The result: you spend your days putting out fires. But that reflex for hyper-reactivity can block real innovation.
I often quoted Einstein’s line: “Insanity is doing the same thing over and over and expecting different results.”
You have to dare to break patterns, invent new paths — and come back to what matters most: the customer.

How did you structure your customer knowledge?

J.D.:
We were lucky to be part of a large group, so we had plenty of insights — IFOP, Kantar, Nielsen panels, our own barometers, CRM and ticketing data.
We crossed that with media usage (especially TGI) and social listening.
For example: by analyzing online conversations, we realized that many customers didn’t know that a garden shed over 10 m² requires a permit. That insight led us to create highly useful educational content, distributed through the right channels (Google, Instagram, TikTok…).
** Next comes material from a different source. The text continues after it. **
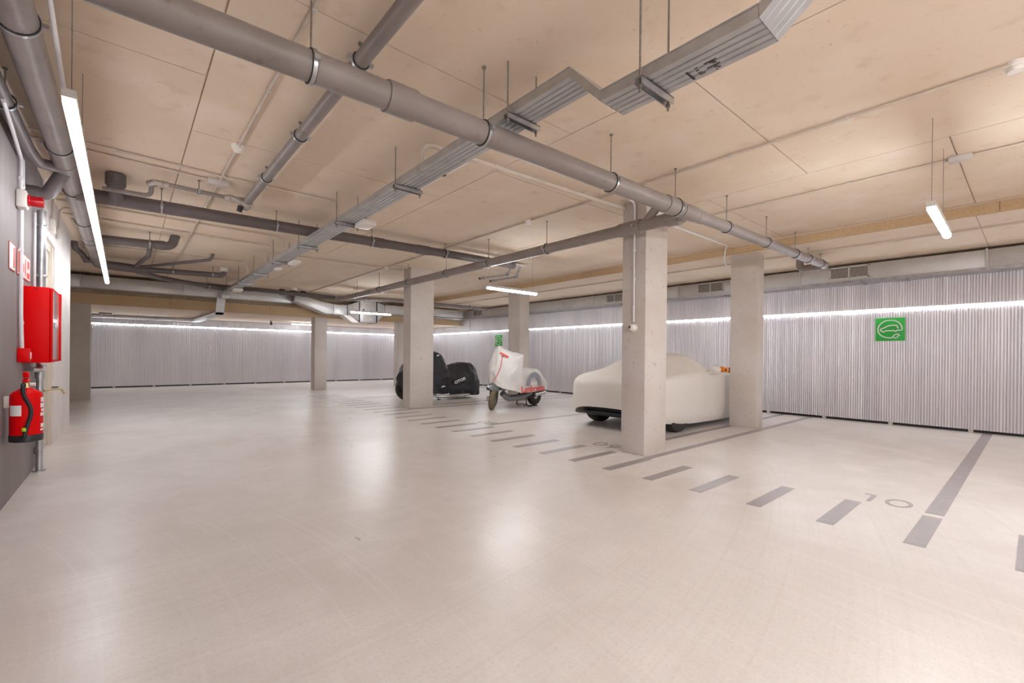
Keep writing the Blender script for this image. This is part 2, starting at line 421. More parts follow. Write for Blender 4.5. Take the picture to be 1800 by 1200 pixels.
# ------------------------------------------------------------------ columns
def column(x0,x1,y0,y1,z1,label,m='col'):
    o = B('concrete_column',(x0,y0,0),(x1,y1,z1),m,bevel=.008); prop(o,label,'column','concrete columns'); return o
column(4.74,5.225,3.07,3.405,ZC,'big square concrete column in the middle foreground, beside the covered car')
column(8.04,8.31,3.06,3.505,ZR,'concrete column at the front of the covered car, left of the green car sign')
column(4.72,5.30,8.93,9.27,ZC,'concrete column standing in front of the black covered motorcycle')
column(7.93,8.27,8.95,9.42,ZR,'concrete column right behind the pale covered scooter')
column(4.655,5.04,15.32,15.71,ZB,'slim concrete column far back at the left, clear against the metal wall')
column(7.62,8.02,15.32,15.71,ZB,'far concrete column half hidden behind the motorcycle column')
column(-1.75,-.69,15.42,15.8,ZB,'broad grey concrete pier at the far left end of the hall','colb')

# ------------------------------------------------------------------ pipes
def ring(p, ax, r, parent, z=ZC, rod=True, rodx=None):
    p = Vector(p); ax = Vector(ax).normalized(); u = Vector((0,0,1)); u = (u-ax*u.dot(ax)).normalized(); w = ax.cross(u)
    def band(rr0,rr1,hw,seg=28):
        m = MB(); vs=[]; fs=[]
        for k in range(seg):
            a = 2*PI*k/seg; d = u*math.cos(a)+w*math.sin(a)
            vs += [p+d*rr0-ax*hw,p+d*rr1-ax*hw,p+d*rr1+ax*hw,p+d*rr0+ax*hw]
        for k in range(seg):
            q = (k+1)%seg
            for i in range(4): fs.append((4*k+i,4*q+i,4*q+(i+1)%4,4*k+(i+1)%4))
        return m.add(vs,fs)
    band(r-.002,r+.007,.014).build('clamp_liner','rubber',parent)
    k = band(r+.005,r+.010,.010)
    for s_ in (1,-1):
        q = p+w*s_*(r+.02); k.box(q-Vector((.014,.014,.012)),q+Vector((.014,.014,.012)))
    cl = k.build('pipe_clamp','galv',parent)
    if rod: MB().tube([p+u*(r+.005),Vector((p.x,p.y,z))],.005,8).tube([Vector((p.x,p.y,z-.012)),Vector((p.x,p.y,z))],.014,8).build('hanger_rod','rod',cl)

def sleeve(p, q, r, parent, m='pipe', name='coupling'):
    p = Vector(p); q = Vector(q)
    t = (q-p).normalized(); MB().tube([p,p+t*.006,p+t*.012,q-t*.012,q-t*.006,q],[r*.98,r,r,r,r,r*.98],24).build(name,m,parent)

# P1 main diagonal pipe along X
def z1(x): return 2.635+.019*x
t = thing('drain_pipe','largest grey drain pipe slung across the whole ceiling in front of the big column','pipe',(0,2.4,2.6))
pts = [(-1.0,2.4,z1(-1.0))]+[(x,2.4,z1(x)) for x in (1,2.5,4.3)]
MB().tube(pts,.076,28).build('pipe_run','pipe',t)
pts = fillet([(4.3,2.4,z1(4.3)),(9.24,2.4,z1(9.24)),(9.24,2.80,z1(9.24)-.01),(9.24,2.80,ZR+.01)],.09,8)
MB().tube(pts,.063,24).build('pipe_run','pipe',t)
sleeve((4.02,2.4,z1(4.02)),(4.30,2.4,z1(4.3)),.087,t); sleeve((4.33,2.4,z1(4.33)),(4.62,2.4,z1(4.62)),.079,t); sleeve((4.64,2.4,z1(4.64)),(4.78,2.4,z1(4.78)),.072,t)
sleeve((1.10,2.4,z1(1.10)),(1.28,2.4,z1(1.28)),.087,t); sleeve((-.45,2.4,z1(-.45)),(-.28,2.4,z1(-.28)),.087,t)
sleeve((9.24,2.52,z1(9.24)),(9.24,2.60,z1(9.24)),.07,t)
for x in (.70,1.79,3.16): ring((x,2.4,z1(x)),(1,0,.019),.076,t)
ring((4.22,2.4,z1(4.22)),(1,0,.019),.086,t)
for x in (5.38,6.58): ring((x,2.4,z1(x)),(1,0,.019),.063,t)
for x in (7.70,8.95): ring((x,2.4,z1(x)),(1,0,.019),.063,t,z=ZC if x<7.88 else ZR)
for x in (8.3,): ring((x,2.4,z1(x)),(1,0,.019),.063,t,z=ZR)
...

What qualities do you now expect from a good marketer?

J.D.:
The ability to understand customers. It’s as simple — and as hard — as that.
At Castorama, you’d find in one store 200 people with 200 different projects: someone buying screws, a couple renovating their bathroom, a construction pro…
It’s not about pure transactions. You need to inspire, guide, and reassure.
I expected my teams to be curious, empathetic, and passionate about the home universe — to understand who they’re talking to, what message fits, and on which channel.

And your view on the internal vs. external balance?

J.D.:
Agencies are true sparring partners. What they bring isn’t “pretty slides,” but perspective — a view of what’s happening elsewhere.
I worked in agencies myself, so I know that what you can share from another client or sector is valuable.
As for freelancers, we worked with all kinds of profiles — project management, R&D, or to handle workload peaks during multiple store openings.
It’s a fluid, natural setup for a marketing department today. But it’s key to remember: freelancers complement agencies — they don’t replace them.

What was your relationship with the Executive Committee and store teams?

J.D.:
With the Comex, the challenge is to bring rationality into what’s often perceived as a subjective domain.
I’ve heard: “I’m not on TikTok, so it’s not a good channel.”
To overcome that mindset, we invested heavily in marketing mix modeling (MMM) to prove the actual contribution of each lever to traffic and revenue.
With stores, it was all about education: they saw customers coming in with flyers, not TikTok posts. You have to show that it works — without falling into jargon.
Experts aren’t always good teachers. You have to guide them.

If you were CEO, what would you expect from your CMO?

J.D.:
Two things.
First, that they actively build the brand’s visibility, recognition, and perceived value.
I’d even go further: make sure the brand they lead doesn’t become one of the 75% of brands that could disappear without anyone noticing.
You must be uncompromising about the brand’s uniqueness and value proposition.
Second, since I’d entrust them with a significant budget, I’d naturally expect proof that every euro is well used — to build the brand, generate business, and grow the teams around them.